Saturday 26 June 2021

Durrington Walls Palisade Enclosure -the 1952 excavations.

 The July-October 1954 edition of the Antiquaries Journal has an interesting write up of the 1952 excavations at Durrington Walls which I have not seen referenced before.

Stone, Piggott and Booth discovered a row, mostly a double row, of post holes that held posts when the bank was raised. They only excavated a 68 yard length so how far round the circle it went is unknown. The details are in the images below.

In 2016 excavations in the bank tested the "superhenge" theory and found that large posts had been in place before the bank was raised in the middle of the bank - for details see: https://archaeology.co.uk/articles/features/rethinking-durrington-walls-a-long-lost-monument-revealed.htm  

It would have been interesting to have discovered if the outer post row extended to the areas where the massive posts were.

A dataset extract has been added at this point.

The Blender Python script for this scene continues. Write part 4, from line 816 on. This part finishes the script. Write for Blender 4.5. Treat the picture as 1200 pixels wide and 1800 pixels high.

A note on the journal - this edition was missing from the Wiltshire Museum library and I was lucky enough to be given it and donate it to them. It was unopened or intonso so I took the liberty of using a plastic card - better than a knife - to open the pages to take the photos for my notes. There is still a lot to learn from old reports which are too often left unread in search for the new.












 

1 comment:

  1. A late comment.
    Tim thanks for posting this. Although these excavations are covered in the Wainwright and Longworth Durrington volume there are no plans and sections and there is more detail here, the plans add so much.
    “There is still a lot to learn from old reports which are too often left unread in search for the new.” I can’t find reference to these post holes and hollows in the 2 Parker Pearson books but they were published before the 2016 excavations that proved the existence of a palisade of large timbers (rather than stones) under the southern bank and possibly the whole bank circuit at Durrington. As you suggest this double post alignment and shallow pit arrangement appears even more relevant looking at its proximity to those relatively short- lived large posts and the houses that probably preceded those on that circuit. They must have belonged to the same consecutive periods.
    The posts, not a revetment for the bank, too close together to walk in between as a processional way. The henge discovered in 2018 near Woodbridge in Suffolk came to mind which had a preserved timber walkway in the centre following the course of a spring to a timber platform. No spring here but were the pits important, were they the source of chalk for the house floors? The rectangular arrangement of posts thought originally to be a possible rectangular house, was that a platform?
    Not considering the old in pursuit of the new, looking at the recent BBC Stonehenge the Lost Circle even the fairly recent with good evidence for is discarded, as with West Amesbury henge and probable stone circle, no mention and Durrington is represented late on in the programme by a dull digital interpretation with so many strangely incorrect details. No timber circles, no avenue, a vague ditch and bank at the same time as a mass of round (yes round) houses descend from through the air into the centre of the henge. Complete misinformation, Why? There is already masses of evidence and still fascinating details to piece together and interpret as in this post, perhaps it is easier and requires less thought to produce a load of tosh.
    Someone did produce some reconstructions of Durrington not too long ago probably more accurate than this I can’t remember who it was.